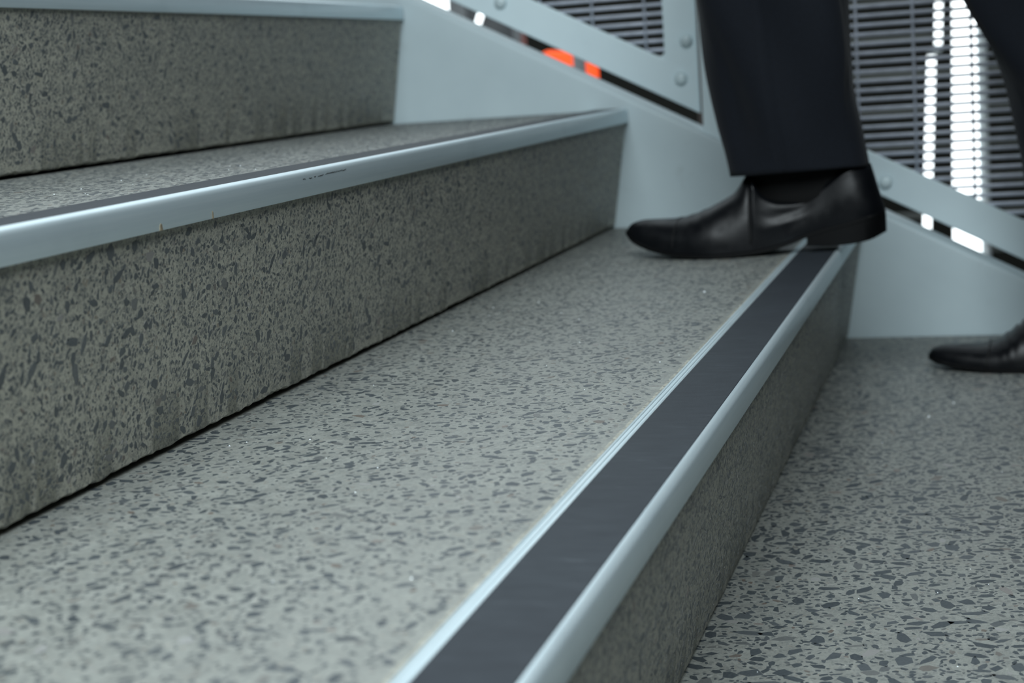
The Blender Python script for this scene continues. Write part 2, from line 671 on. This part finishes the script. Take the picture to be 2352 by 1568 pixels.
rg2 = random.Random(12)
zt_ = 0.0002
grit(steps[0], [(-.0172, -1.52, .0010, .0006), (-.0130, -1.49, .0010, .0005), (-.030, -1.46, .0010, .0005), (-.0050, -1.505, .0012, .0008), (-.109, -.69, zt_, .0016)]
     + [(rg2.uniform(-.32, -.07), rg2.uniform(-1.7, -.4), zt_, rg2.uniform(.0004, .0009)) for _ in range(34)])
grit(steps[1], [(-G + rg2.uniform(-.20, -.07), rg2.uniform(-1.45, -.75), R + zt_, rg2.uniform(.0004, .0008)) for _ in range(22)])
grit(steps[-1], [(G - .225, -.52, -R + zt_, .0022), (G - .20, -.45, -R + zt_, .0012)]
     + [(G - rg2.uniform(.1, .32), rg2.uniform(-1.3, -.3), -R + zt_, rg2.uniform(.0004, .0010)) for _ in range(14)])

# ------------------------------------------------------------------ stringer
C_T = 0.0172                    # top of stringer above the nosing line
Xa, Xb = -1.45, 1.05
def off(x, c):
    return c - M_SL * x
strg = empty('stair_stringer', (0, 0, 0), 'white painted steel stringer closing the ends of the concrete steps', 'stringer')
web = [(Xa, off(Xa, C_T)), (Xa, off(Xa, C_T - 0.42)), (Xb, off(Xb, C_T - 0.42)), (Xb, off(Xb, C_T))]
# web and top flange in one bent plate: profile across y, extruded along the slope
def along(prof, x0, x1):
    n = len(prof)
    V = [(x0, y, off(x0, c)) for y, c in prof] + [(x1, y, off(x1, c)) for y, c in prof]
    F = [(i, (i + 1) % n, n + (i + 1) % n, n + i) for i in range(n)]
    F += [tuple(range(n))[::-1], tuple(range(n, 2 * n))]
    return V, F
rad = 0.0065
pr = []
for i in range(9):
    a = math.pi - (math.pi / 2) * i / 8
    pr.append((rad + rad * math.cos(a), C_T - rad + rad * math.sin(a)))
pr += [(0.066, C_T), (0.066, C_T - 0.009), (0.0115, C_T - 0.009), (0.0105, C_T - 0.43), (0.0008, C_T - 0.43), (0.0008, C_T - 0.060), (0.0, C_T - 0.046)]
mesh('web', *along(pr, Xa, Xb), M_paint, strg, smooth='auto')
prb = [(0.0, C_T - 0.43), (0.066, C_T - 0.43), (0.066, C_T - 0.44), (0.0, C_T - 0.44)]
mesh('bottom_flange', *along(prb, Xa, Xb), M_paint, strg)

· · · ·

Task description -> Emit the lines of the material exactly, from its first line to the line containing "for _ in range(14)])", inclusive; leave every picture out.

Result of the exercise ->
The Blender Python script for this scene continues. Write part 2, from line 671 on. This part finishes the script. Take the picture to be 2352 by 1568 pixels.
rg2 = random.Random(12)
zt_ = 0.0002
grit(steps[0], [(-.0172, -1.52, .0010, .0006), (-.0130, -1.49, .0010, .0005), (-.030, -1.46, .0010, .0005), (-.0050, -1.505, .0012, .0008), (-.109, -.69, zt_, .0016)]
     + [(rg2.uniform(-.32, -.07), rg2.uniform(-1.7, -.4), zt_, rg2.uniform(.0004, .0009)) for _ in range(34)])
grit(steps[1], [(-G + rg2.uniform(-.20, -.07), rg2.uniform(-1.45, -.75), R + zt_, rg2.uniform(.0004, .0008)) for _ in range(22)])
grit(steps[-1], [(G - .225, -.52, -R + zt_, .0022), (G - .20, -.45, -R + zt_, .0012)]
     + [(G - rg2.uniform(.1, .32), rg2.uniform(-1.3, -.3), -R + zt_, rg2.uniform(.0004, .0010)) for _ in range(14)])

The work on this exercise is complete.